In two rare landmark rulings the US Supreme Court bashed some sanity into “Lawyers Gone Wild Vol 15”, otherwise known as the US patent system.
In 1981 the US patent swung under control of patent lawyers and experts, with the establishment of a single specialised patent court - the Court of Appeals of the Federal Circuit (CAFC).
By 2007, the US patent system has become a tool by which lawyers extort increasingly huge sums from unwitting and conflicted high-tech sectors. Step by step, CAFC turned the patent system from a tool to promote innovation to a tool for creating conflict, litigation, and profit-through-force.

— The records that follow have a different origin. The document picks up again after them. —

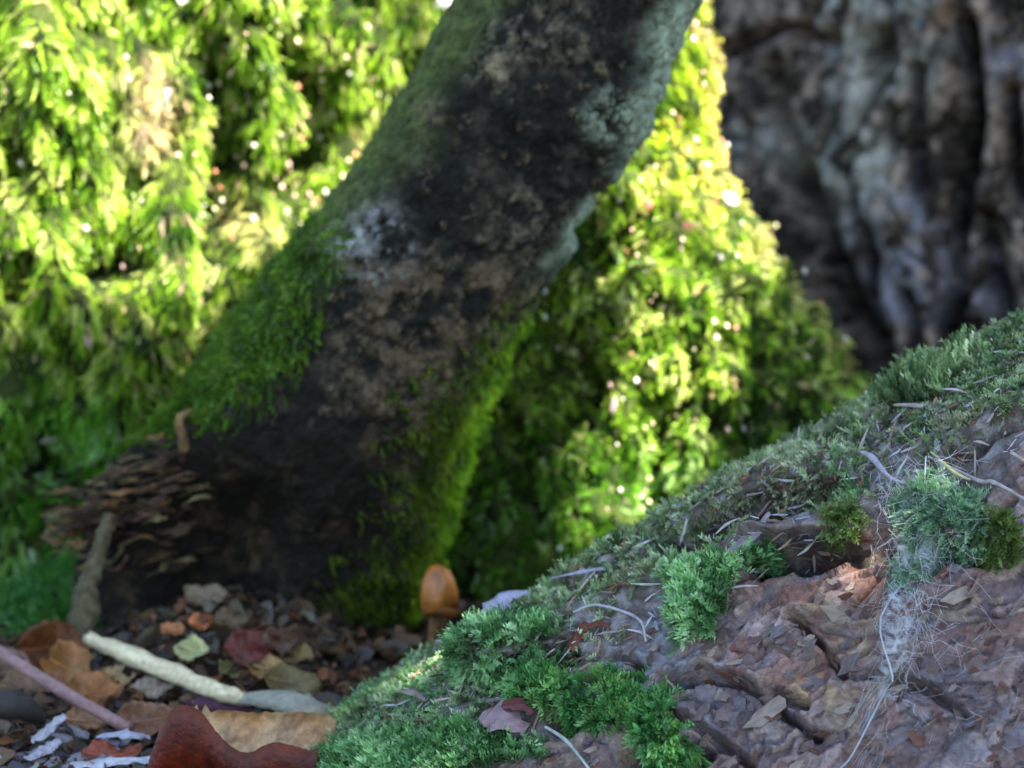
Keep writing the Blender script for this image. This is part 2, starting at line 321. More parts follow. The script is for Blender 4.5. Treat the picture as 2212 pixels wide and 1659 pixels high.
# ================================================================== bark trunk at right, behind
rows = [(-500, 1360, 3500, 1.00, .42), (0, 1350, 3500, .99, .41), (500, 1330, 3500, .98, .41), (900, 1300, 3550, .97, .42), (1300, 1250, 3650, .97, .45)]
s = slice_body(rows, 420, 1300); X, Y = s.sx.copy(), s.sy.copy()
Q = s.P+0.02*np.stack([fbm(s.P, [14]*3, 3, k) for k in (51, 52, 53)], 1)
rg = 1-np.abs(fbm(Q, [17, 17, 4.2], 3, 61))*2.2; rg2 = 1-np.abs(fbm(Q, [42, 42, 15], 3, 62))*2.2; ridge = 1-np.clip(.9*sstep(.72, 1.0, rg)+.55*sstep(.75, 1, rg2), 0, 1)
d = 0.020*ridge-.010-.040*sstep(.84, 1.02, rg)+0.007*fbm(s.P, [40, 40, 22], 3, 63)+.006*fbm(s.P, [130, 130, 90], 4, 65)+.014*fbm(s.P, [12, 12, 5], 2, 64)
cr = [([(1600, 420), (1610, 600)], 16, .03), ([(1680, 140), (1690, 340), (1720, 420)], 16, .03), ([(1985, 150), (1990, 420)], 14, .03), ([(1960, 640), (1985, 800)], 16, .03), ([(2180, 200), (2190, 420)], 20, .035), ([(1745, 400), (1790, 560), (1840, 720), (1880, 830)], 34, .05), ([(2085, 60), (2100, 260), (2070, 420)], 26, .035), ([(2060, 470), (2050, 700)], 24, .03), ([(2120, 480), (2160, 640)], 30, .03), ([(1930, 230), (1935, 330)], 12, .02), ([(1570, 120), (1700, 60), (1800, 90)], 16, .015)]
for pts, wd, dp in cr: d -= 1.6*dp*np.exp(-(pdist(X, Y, pts)/wd)**2)
s.push(d+.004*fbm(s.P, [75, 75, 60], 3, 67)); BT = s
n1 = fbm(s.P, [34, 34, 22], 4, 71); n2 = fbm(s.P, [80]*3, 3, 72)
n1 = .8*fbm(s.P, [55, 55, 34], 5, 74, .8)+.5*fbm(s.P, [150]*3, 3, 75)+.3*n1
col = mix((0.022, 0.018, 0.014), (0.34, 0.27, 0.215), sstep(-.16, .38, n1))
col = mix(col, (0.36, 0.37, 0.32), np.clip(blob(X, Y, 1850, 100, 60, 160, -8)+blob(X, Y, 1780, 330, 150, 60, 10)+blob(X, Y, 1890, 400, 50, 120)+.7*blob(X, Y, 1970, 80, 90, 130)+.4*blob(X, Y, 1660, 290, 60, 50), 0, 1)*sstep(-.45, .25, n2))
col = mix(col, (0.25, 0.25, 0.30), np.clip(blob(X, Y, 1940, 560, 100, 160, 0)+.8*blob(X, Y, 2120, 600, 40, 90, -35)+.5*blob(X, Y, 2180, 160, 60, 80), 0, 1)*sstep(-.4, .35, n2))
col = mix(col, (0.26, 0.14, 0.08), np.clip(blob(X, Y, 1790, 440, 20, 12)+blob(X, Y, 2040, 40, 16, 50, 30)+blob(X, Y, 1718, 285, 16, 30), 0, 1)*.6)
col = col*(.75+.25*ridge[:, None])
bt = thing('fissured_tree_trunk', 'dark trunk of a large tree with deeply fissured grey brown bark', 'tree', (0.62, 0.98, 0))
o = link('trunk', s.mesh('trunk', M_BARK, col)); recentre(o, bt.location); o.parent = bt; o.location = (0, 0, 0)
SHADE.append(s.P[(X > 1480)*(X < 2300)*(Y < 1000)*(Y > -60)*s.front() > 0][::150])
def plate_mesh(seed, n=9, irr=.3):     # irregular flat chip with thickness and a domed top
    r = np.random.default_rng(seed); an = np.sort(np.linspace(0, 2*math.pi, n, endpoint=False)+r.uniform(-.25, .25, n)); rad = r.uniform(1-irr, 1+irr*.6, n)
    b = np.stack([np.cos(an)*rad, np.sin(an)*rad*.55, r.normal(0, .03, n)], 1); V = np.concatenate([b*[1, 1, 1]+[0, 0, -.12], b+[0, 0, .05], b*[.62, .62, 0]+np.array([0, 0, .13])+np.stack([np.zeros(n), np.zeros(n), r.normal(0, .04, n)], 1), [[0, 0, .15]]])
    F = []
    for k in range(n):
        q = (k+1) % n; F += [(k, q, n+q, n+k), (n+k, n+q, 2*n+q, 2*n+k), (2*n+k, 2*n+q, 3*n, 3*n)]
    F3 = []
    for a, b_, c, d_ in F:
        F3.append((a, b_, c));
        if c != d_: F3.append((a, c, d_))
    return V, np.array(F3)
def put(o, P, N, along, size, squash=1.0, tilt=0.0):
    N = Vector(N).normalized(); A = Vector(along); A = (A-N*A.dot(N)).normalized(); B = N.cross(A)
    if tilt: R = Matrix.Rotation(tilt, 3, A); N = R@N; B = R@B
    M = Matrix((A, B, N)).transposed().to_4x4()
    o.matrix_world = Matrix.Translation(Vector(P))@M@Matrix.Diagonal((size, size, size*squash, 1))
def put_child(o, parent, *a, **k):
    put(o, *a, **k); M = o.matrix_world.copy(); o.parent = parent; o.matrix_basis = Matrix.Translation(-parent.location)@M
def plates(cols, seed, n, m, irr=.3, verts=9):
    out = []
    for k in range(n):
        V, F = plate_mesh(seed+k, verts, irr); c = np.tile(np.array(cols[k % len(cols)]), (len(V), 1)); c = c*np.random.default_rng(k).uniform(.7, 1.2, (len(V), 1)); out.append(mesh_np('plate', V, F, c, False, (m,)))
    return out
bp = plates([(0.10, 0.085, 0.07), (0.16, 0.15, 0.13), (0.08, 0.06, 0.045), (0.13, 0.12, 0.13), (0.17, 0.18, 0.15)], 300, 10, M_BARK)
r = np.random.default_rng(77)
for k in range(60):
    x, y = r.uniform(1560, 2200), r.uniform(0, 850)
    if y > 1000-.22*(x-1500): continue
    p, n = s.query(x, y); o = link('bark_plate', bp[k % 10]); put_child(o, bt, p+n*.001, n, (r.normal(0, .25), 0, 1), r.uniform(.006, .013), .3, r.normal(0, .15))

# ================================================================== leaning bare stem in front
rows = [(-420, 1180, 1740, .19, .050), (-200, 1080, 1620, .19, .052), (0, 985, 1510, .19, .055), (150, 900, 1440, .19, .056), (300, 812, 1368, .195, .058), (430, 700, 1290, .20, .060), (600, 600, 1190, .21, .064), (750, 480, 1108, .22, .070),
        (900, 345, 1035, .23, .078), (1020, 230, 992, .235, .082), (1120, 170, 952, .24, .088), (1230, 140, 912, .245, .092), (1350, 120, 905, .25, .096), (1480, 90, 890, .255, .10), (1620, 60, 900, .26, .11)]
s = slice_body(rows, 520, 900); X, Y = s.sx.copy(), s.sy.copy()
d = 0.006*fbm(s.P, [22, 22, 16], 3, 81)+0.0048*fbm(s.P, [110]*3, 4, 83, .7)+.0030*np.abs(fbm(s.P, [60, 60, 40], 3, 84))*-2
# hollow under the stem where the base opens
hw = blob(X, Y, 430, 1240, 230, 190, 0, .5); d -= .045*hw
d += .008*np.exp(-(pdist(X, Y, [(880, 1100), (830, 1300), (800, 1450)])/60)**2)+.006*np.exp(-(pdist(X, Y, [(380, 1050), (560, 820), (700, 560)])/70)**2)
d -= .010*np.exp(-(pdist(X, Y, [(760, 1180), (720, 1400)])/60)**2)+.006*np.exp(-(pdist(X, Y, [(1290, 420), (1240, 500)])/18)**2)
s.push(d); ST = s
Bx = s.P; n1 = fbm(Bx, [70]*3, 5, 91, .7); n2 = fbm(Bx, [150]*3, 4, 92, .7); n3 = fbm(Bx, [35]*3, 3, 93)
def patch(b, nn, lo=-.25, hi=.15): return np.clip(b, 0, 1)*sstep(lo, hi, nn)
col = mix((0.009, 0.010, 0.008), (0.045, 0.040, 0.028), sstep(-.1, .45, n1))
col = mix(col, (0.10, 0.095, 0.065), patch(blob(X, Y, 1160, 90, 130, 60, 0)+blob(X, Y, 1060, 130, 60, 70)+blob(X, Y, 1130, 460, 70, 60)+.7*blob(X, Y, 1050, 560, 120, 60, -10)+.6*blob(X, Y, 1180, 20, 150, 40), n2, -.2, .3))
col = mix(col, (0.115, 0.085, 0.050), patch(blob(X, Y, 920, 720, 240, 150, -50)+blob(X, Y, 780, 640, 120, 90, 0)+.6*blob(X, Y, 1000, 800, 120, 200, 35), n1, -.2, .25)*.85)
col = mix(col, (0.16, 0.13, 0.075), sstep(.22, .5, n2)*.6*sstep(1250, 900, Y))
col = mix(col, (0.24, 0.25, 0.23), patch(blob(X, Y, 800, 520, 75, 85, -40, .8), n2, -.3, .3)*.8)
col = mix(col, (0.36, 0.36, 0.40), patch(blob(X, Y, 765, 525, 20, 34, 20, .8)+.6*blob(X, Y, 830, 470, 26, 22, 0, .8), n2, -.2, .3))
col = mix(col, (0.20, 0.17, 0.10), patch(blob(X, Y, 1075, 145, 26, 26)+.6*blob(X, Y, 930, 240, 40, 30), n2, -.5, .1))
edgeL = np.array(rows); Lx = np.interp(Y, edgeL[:, 0], edgeL[:, 1]); Rx = np.interp(Y, edgeL[:, 0], edgeL[:, 2])
el = sstep(175, 20, (X-Lx)+60*n3); col = mix(col, (0.085, 0.12, 0.03), el*sstep(900, 600, Y)*(.55+.45*sstep(-.3, .3, n2)))
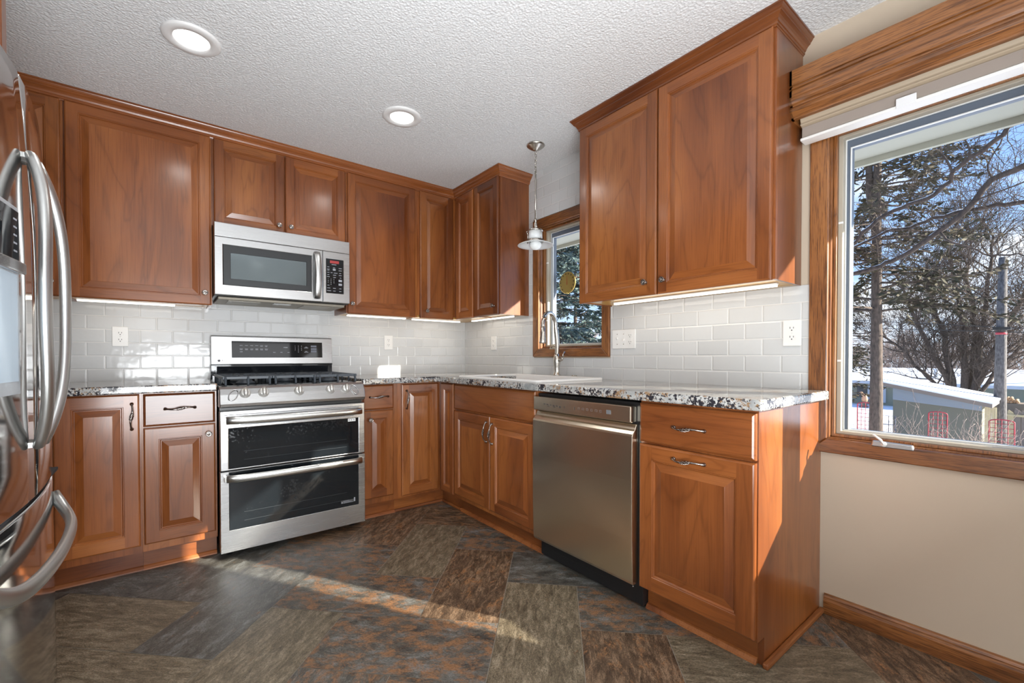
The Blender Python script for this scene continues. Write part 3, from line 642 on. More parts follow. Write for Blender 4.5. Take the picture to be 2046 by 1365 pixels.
def build_faucet():
    x, y, z = -.090, -1.275, CT+.0135
    t = thing('kitchen_faucet', (x, y, z), 'tall curved brushed nickel pull-down faucet behind the white sink', 'faucet')
    q = B(); q.lathe([(.0001, 0), (.027, 0), (.027, .006), (.021, .012), (.0185, .03), (.020, .06), (.024, .085), (.0245, .105), (.020, .125), (.015, .145), (.0001, .146)], (x, y, z), (0, 0, 1), 24); q.done('faucet_body', nickel, t)
    q = B(); pts = []; rad = []
    for i in range(29):
        k = i/28
        if k < .42: u = k/.42; dx, dz = .010*math.sin(u*PI), .13+u*.19
        else:
            u = (k-.42)/.58; a = u*PI*1.02; dx, dz = -.072*(1-math.cos(a)), .32+.088*math.sin(a)*1.1
        pts.append((x+dx, y-.02*min(1, max(0, (k-.42)/.58))+.012*math.sin(k*PI), z+dz)); rad.append(.0135+.004*math.sin(min(1, k/.3)*PI/2)-.004*k if k < .42 else .0135)
    q.tube(pts, rad, 14); q.done('spout', nickel, t)
    e = Vector(pts[-1]); q = B(); q.lathe([(.0001, .01), (.0145, .008), (.0155, -.03), (.0200, -.075), (.0225, -.095), (.021, -.102), (.0001, -.101)], e, (.05, 0, 1), 20); q.done('spray_head', nickel, t)
    q = B(); q.tube([(x, y-.018, z+.10), (x, y-.045, z+.108), (x-.004, y-.060, z+.12)], [.012, .011, .009], 12); q.tube([(x-.004, y-.050, z+.113), (x+.002, y-.060, z+.135), (x+.010, y-.064, z+.160)], [.010, .009, .007], 10, r2=.006); q.done('faucet_lever', nickel, t)
    q = B(); q.lathe([(.0001, 0), (.018, 0), (.017, .007), (.0001, .008)], (x+.0, y-.16, z), (0, 0, 1), 18); tag(q.done('sink_hole_cover', nickel), 'small round nickel cap on the sink deck right of the faucet', 'cap')
build_faucet()

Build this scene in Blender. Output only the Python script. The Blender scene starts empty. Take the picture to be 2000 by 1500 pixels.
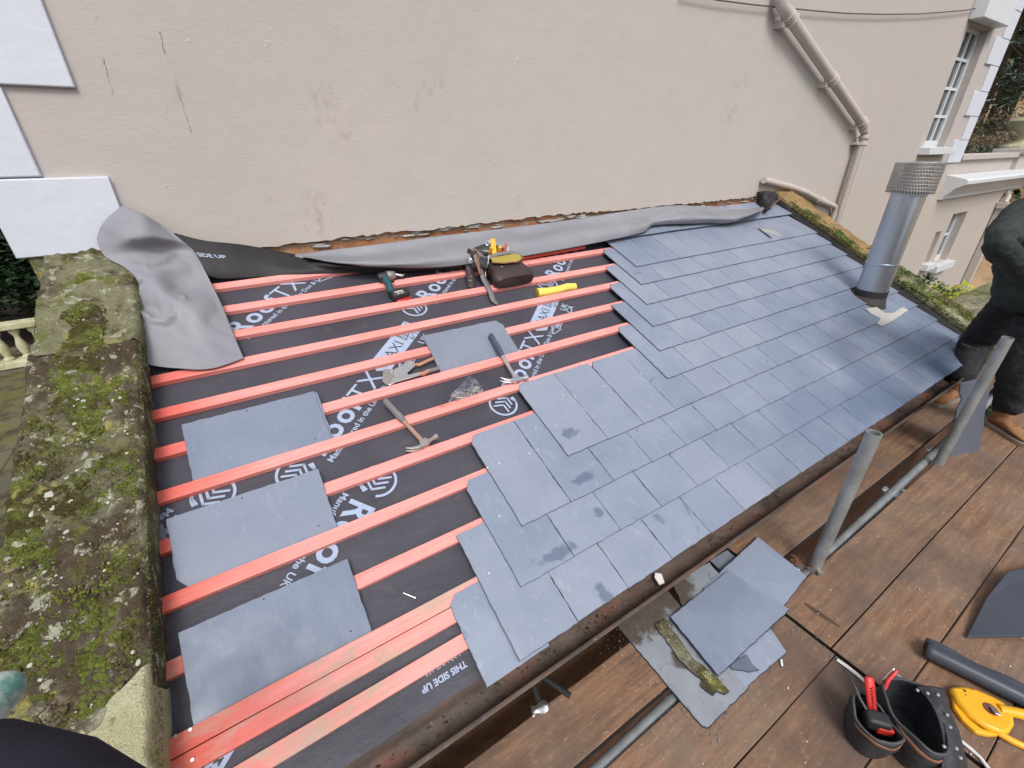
import bpy, bmesh, math, random
import numpy as np
from mathutils import Vector, Matrix, Euler, noise
R = math.radians
random.seed(7); rng = np.random.default_rng(7)
scn = bpy.context.scene
# ------------------------------------------------------------------ camera
CAM = np.array([1.1642, -2.9566, 0.5546])
YAW, PIT, ROL, F = -0.5646, -0.4830, 0.0119, 861.73      # pixels of focal length on the 2000 px wide photograph
PH = 0.4154                                              # roof pitch
def _rot(y, p, r):
    cy, sy, cp, sp, cr, sr = math.cos(y), math.sin(y), math.cos(p), math.sin(p), math.cos(r), math.sin(r)
    return np.array([[cy,-sy,0],[sy,cy,0],[0,0,1]]) @ np.array([[1,0,0],[0,cp,-sp],[0,sp,cp]]) @ np.array([[cr,0,sr],[0,1,0],[-sr,0,cr]])
MC = _rot(YAW, PIT, ROL)
cd = bpy.data.cameras.new('camera'); cam = bpy.data.objects.new('camera', cd); scn.collection.objects.link(cam)
cd.sensor_width = 36; cd.lens = F / 2000 * 36; cd.clip_end = 600; cd.clip_start = 0.02
mw = Matrix.Identity(4)
for i in range(3):
    mw[i][0], mw[i][1], mw[i][2], mw[i][3] = MC[i][0], MC[i][2], -MC[i][1], CAM[i]
cam.matrix_world = mw
scn.camera = cam
# ------------------------------------------------------------------ light
w = bpy.data.worlds.new('World'); scn.world = w; w.use_nodes = True
nt = w.node_tree; nt.nodes.clear()
sky = nt.nodes.new('ShaderNodeTexSky'); sky.sky_type = 'NISHITA'; sky.sun_disc = False
SUN_EL, SUN_AZ = R(52), R(200)
sky.sun_elevation = SUN_EL; sky.sun_rotation = SUN_AZ; sky.dust_density = 4.0; sky.air_density = 1.0; sky.ozone_density = 1.0
hs = nt.nodes.new('ShaderNodeHueSaturation'); hs.inputs['Saturation'].default_value = 0.55
bg = nt.nodes.new('ShaderNodeBackground'); bg.inputs[1].default_value = 0.12
wo = nt.nodes.new('ShaderNodeOutputWorld')
nt.links.new(sky.outputs[0], hs.inputs['Color']); nt.links.new(hs.outputs[0], bg.inputs[0]); nt.links.new(bg.outputs[0], wo.inputs[0])
sl = bpy.data.lights.new('sun', 'SUN'); sl.energy = 1.15; sl.angle = R(18); sl.color = (1, .985, .965)
so = bpy.data.objects.new('sun', sl); scn.collection.objects.link(so)
sd = Vector((math.sin(SUN_AZ)*math.cos(SUN_EL), math.cos(SUN_AZ)*math.cos(SUN_EL), math.sin(SUN_EL)))
so.rotation_euler = sd.to_track_quat('Z', 'Y').to_euler()
scn.view_settings.view_transform = 'Standard'; scn.view_settings.look = 'None'
scn.view_settings.exposure = 0.55; scn.view_settings.gamma = 1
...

CAFC, and the Supreme Court judgments are very relevant to Europe's position today.
SCOTUS made two rulings.
In the first, on AT&T vs. Microsoft, the justices decided 7-to-1 that distribution of software source code cannot violate patents. The source code is not a “component” (the thing that is patented) until it is installed on a PC. Think about what this means for open and free software.
In the second, Teleflex vs. KSR, SCOTUS bitch-slapped CAFC, saying it had “interpreted “obviousness” in a rigid, narrow manner” inconsistent with Section 103. In other words, CAFC had been twisting the rules to suit its own purposes. SCOTUS said:
Section 103 forbids the issuance of a patent when “the differences between the subject matter sought to be patented and the prior art are such that the subject matter as a whole would have been obvious at the time of the invention was made to a person having ordinary skill in the art to which said subject matter pertains.”
SCOTUS didn't just tell CAFC to start applying the (well known) law, it lectured the patent establishment about why this law existed in the first place:
“Granting patent protection to advances that would occur in the ordinary course without real innovation retards progress,'' wrote Justice Anthony Kennedy.
The diversity of inventive pursuits and of modern technology counsels against confining the obviousness analysis by a formalistic conception of the words teaching, suggestion, and motivation, or by overemphasizing the importance of published articles and the explicit content of issued patents. In many fields there may be little discussion of obvious techniques or combinations, and market demand, rather than scientific literature, may often drive design trends.
In other words, people invent because they need to satisfy a market need, not because they want to publish scientific papers, and when the patent system starts to make its own rules, it retards progress.
Let me say that again, in bold, so no-one misses it.
Today, the US Supreme Court held, unanimously, that the specialised CAFC patent court had been bending patent law and as a consequence, retarding progress.
Now, why is this relevant to plans to create a single European patent court? Perhaps it's partly because the patent industry is firmly in control of patent policy in Europe, as it was in the US before these rare SCOTUS decisions. Perhaps it's because a single court means a single law, and the basis for that law is likely to be the twisted EPO interpretation of the EPC, an interpretation that over a fifteen years corrupted the essence of the patent convention until banned subject matter like software became a prime hunting for the patent lawyers. This happened in the States, no surprise it would happen here too.
But above all these reasons, the really terrifying aspect of the EPLA proposals is simply this: there is no equivalent to the US Supreme Court. Yes we have a European Court of Justice, but it is firmly excluded from any competence over the emerging EU patent system.
Think of it for a second… a system with all the flaws of the US system, and none of the correcting mechanisms. A lot of lawyers are going to make a killing in Europe's high-tech sector. High-five, it's Lawyers Gone Wild vol.16!!